The New Haven Bike Share program is expected to be similar to other established bike-share systems in the United States, including Boston’s Hubway and New York City’s Citi Bike, according to Doug Hausladen ’04, New Haven’s director of the Department of Public Transportation, Traffic and Parking. Monday’s meeting was the second public meeting held by the bike-share program, and attracted almost 30 attendees, despite the snowy, icy conditions.

“Freedom in transportation is all about options,” Hausladen said. “This is really a conversation about freedom rather than about bikes.”

The bike-share system will set up as pay as you go by the day, the month or the year. According to the program’s website, its goal is to expand New Haven’s transportation system by giving residents and visitors another option to travel their daily routes through the city.

Hausladen said the program is still in its developing phases. By Tuesday at noon, the program’s leaders — Hausladen, Deputy of Department Michael Pinto and consultant Krysia Solheim — plan to submit a contract to the Board of Alders detailing the funding the program will need and its policies. Once that is approved and signed by the board, which Hausladen said he expects will take three months, the city will need an additional eight months to get 300 bikes in town for the program to officially begin.

The meeting focused on the benefits of the bike-share program, including its affordability, convenience, environmental friendliness and around-the-clock access.

The system, Hausladen said, could fill the void of a fully functioning 20-hour-per-day transportation system. Because of New Haven’s flat topography, residents can get around “pretty quickly on a bicycle,” he added.

In addition to presenting details of the program to attendees, the public meeting also sought to gain insight on where bike-share stations would be the most helpful and most useful for residents and visitors alike.

For the last section of the meeting, the coordinators set up an activity in which attendees split into groups and used colored highlighters to show where they thought bike stations would be most useful and could most coincide with their daily routes.

Most of the attendees agreed that the most useful stations would be in areas that are job or student centers, or that have notable attractions. Many suggested the Yale Bowl as a location.

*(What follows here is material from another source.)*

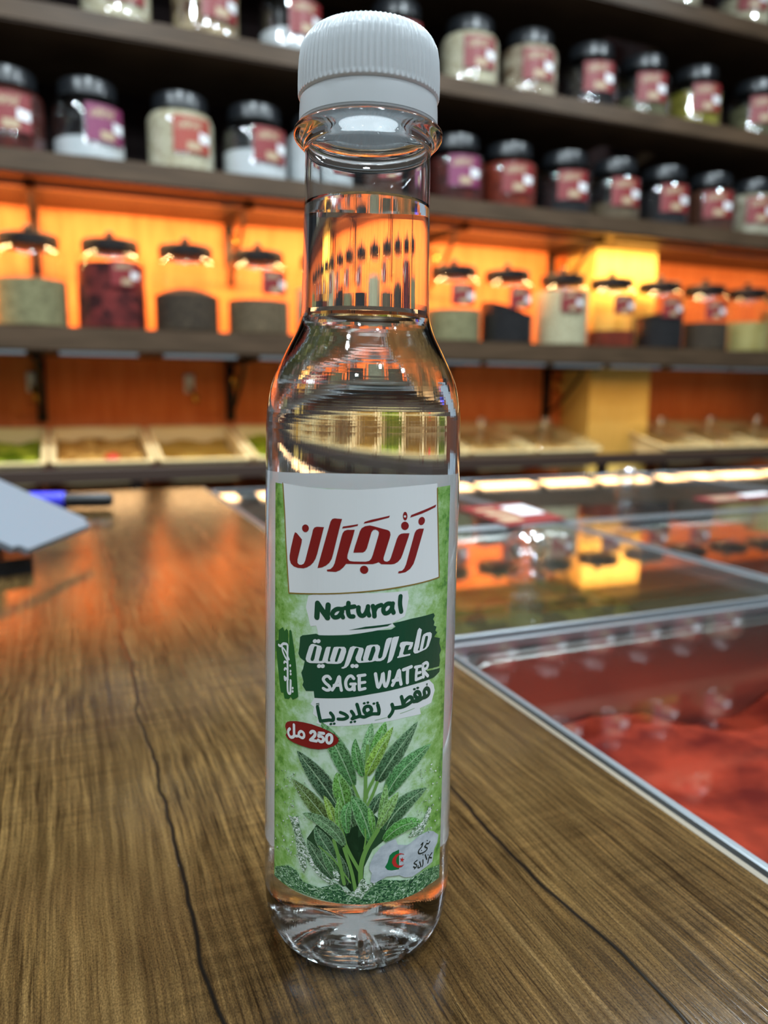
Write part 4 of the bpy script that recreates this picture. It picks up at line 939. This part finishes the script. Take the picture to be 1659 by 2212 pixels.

One attendee said that besides convenient locations, another thing important to keep in mind was safety. He looked for places where residents would not get mugged or run over while riding the bikes.

The city has instructions on the program’s website detailing how residents can go about recommending a location for a bike-share station. And a survey on the website asks residents for their input on the program.

Yale students could also use the program to travel both within and out of campus. Abigail Waugh ’20, for example, said because she does not want to spend money buying a bike, she would “definitely” be interested in using the service.

Though the program is still developing, two sample bikes displayed the bikes’ system and facilities for all attendees who had questions on more specific details.

“We are rolling out bike share in a way that would make New Haveners proud,” Hausladen said.

There are over 1 billion bicycles found throughout the world.